Place the dough in an oiled bowl, cover tightly and let rise on the counter for 2 hours. Afterward, flop the dough onto your counter, shape into a rough rectangle and cut into three equal pieces (each should weigh 8 1/2 to 9 ounces.) Shape these into balls, cover with a damp towel or oiled plastic wrap and let rest for 20 minutes.


To shape each loaf, gently form a rectangle about 6” wide and 4” long. Fold it like a letter, the bottom third up, then the top third down. Create a trough with the edge of your hand, like I show in the video, then pinch it shut. Do this with each dough ball, replacing them under the towel when done. After the last ball is shaped, go back to the first and roll it out about 13”-14”. Start in the middle, moving your hands toward the ends of the loaf. For a batard, just keep it a bit shorter. After each loaf is formed place it on your pan or baking sheet, cover again and let rise about 1 hour. Preheat your oven to 475 now, so it has plenty of time to warm up.


10 minutes before the final rise is finished, heat up a cast iron skillet on the stove until it’s very hot, then place it in the bottom of the oven.

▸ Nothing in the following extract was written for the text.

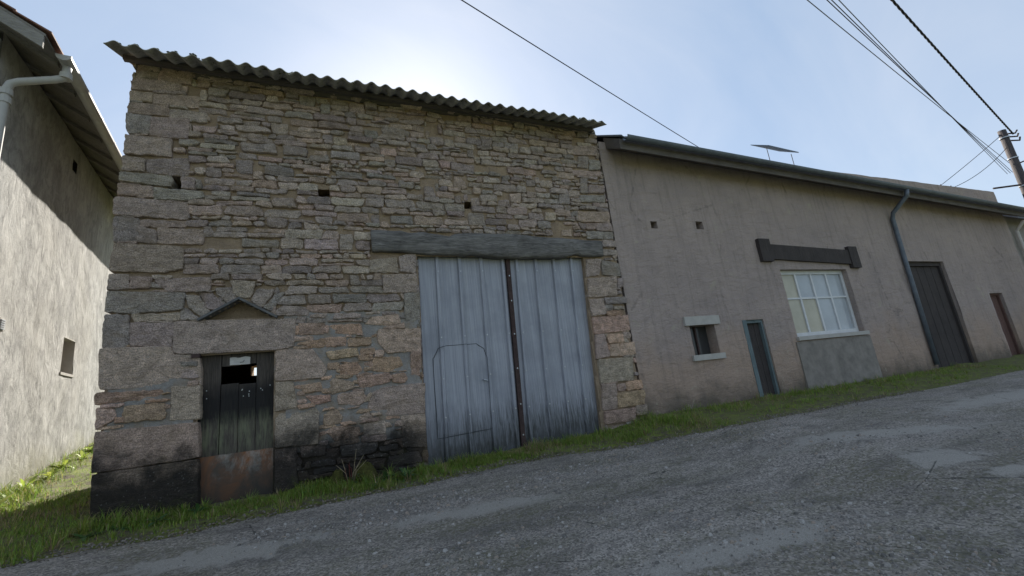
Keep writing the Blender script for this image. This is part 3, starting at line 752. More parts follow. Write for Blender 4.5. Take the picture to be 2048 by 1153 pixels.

 Use a razor blade or bread knife to slash each loaf on a sharp bias 3 or 4 times, about ⅛” deep. Then immediately put them in the oven and turn the oven down to 450. Wait 2 minutes, get out 2 or 3 ice cubes, open the oven, drop them in the cast iron and then quickly close the oven again. Set the timer for 22 minutes and don’t open the door until the timer goes off. When done, move the loaves to a cooling rack and let rest for 1 hour before slicing. If three are too many baguettes, wrap one in plastic and freeze. It will be fine. Serving suggestion: Cheddar and Branston Pickle sandwich.